Whereas Akhnaton when on the throne assumed the appellation ‘Who liveth in truth’, Ay, upon becoming king, applied to himself the cognomen, ‘Who is doing right’. Such titles were rather unusual among the kings of Egypt. Yet one can understand Ay’s selecting this motto. Like Creon of the Oedipus cycle, Ay professed to be doing his duty to the crown and the nation by deposing Akhnaton, installing Akhnaton’s sons, and then siding with the younger son in the brothers’ conflict.

 

In Assyrian history, this appears to have been the situation of which Adad-nirari I (c. 1305-1274 BC, conventional dates) had cause to boast, namely that his great-grandfather, Ashuruballit, had subdued Egypt. Harrak gives the relevant text as follows:

 

Adad-narari [Adad-nirari] I had summarized in an inscription the achievements of his royal predecessors.
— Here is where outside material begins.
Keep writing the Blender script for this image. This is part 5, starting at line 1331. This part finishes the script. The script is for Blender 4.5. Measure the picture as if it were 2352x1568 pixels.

He said the following about Ashur-uballit:

 

(31) mušekniš mât Musri museppih ellât (32) mât Šubârê rapalti murappiš misrî u kudurrî

 

Subduer of the land Musru, disperser of the hordes of the extensive land of the Shubaru, extender of borders and boundaries.

 

My revision necessitates of course that Ashuruballit’s great-grandson, Adad-nirari I, be the same as Adad-nirari III, great-grandson of Ashuruballit - due to the latter’s marrying his daughter, Muballitat-Šerua, to Burnaburiash’s (i.e. Shalmaneser III’s) son, Karaindaš; Shalmaneser III being the grandfather of this same Adad-nirari [III].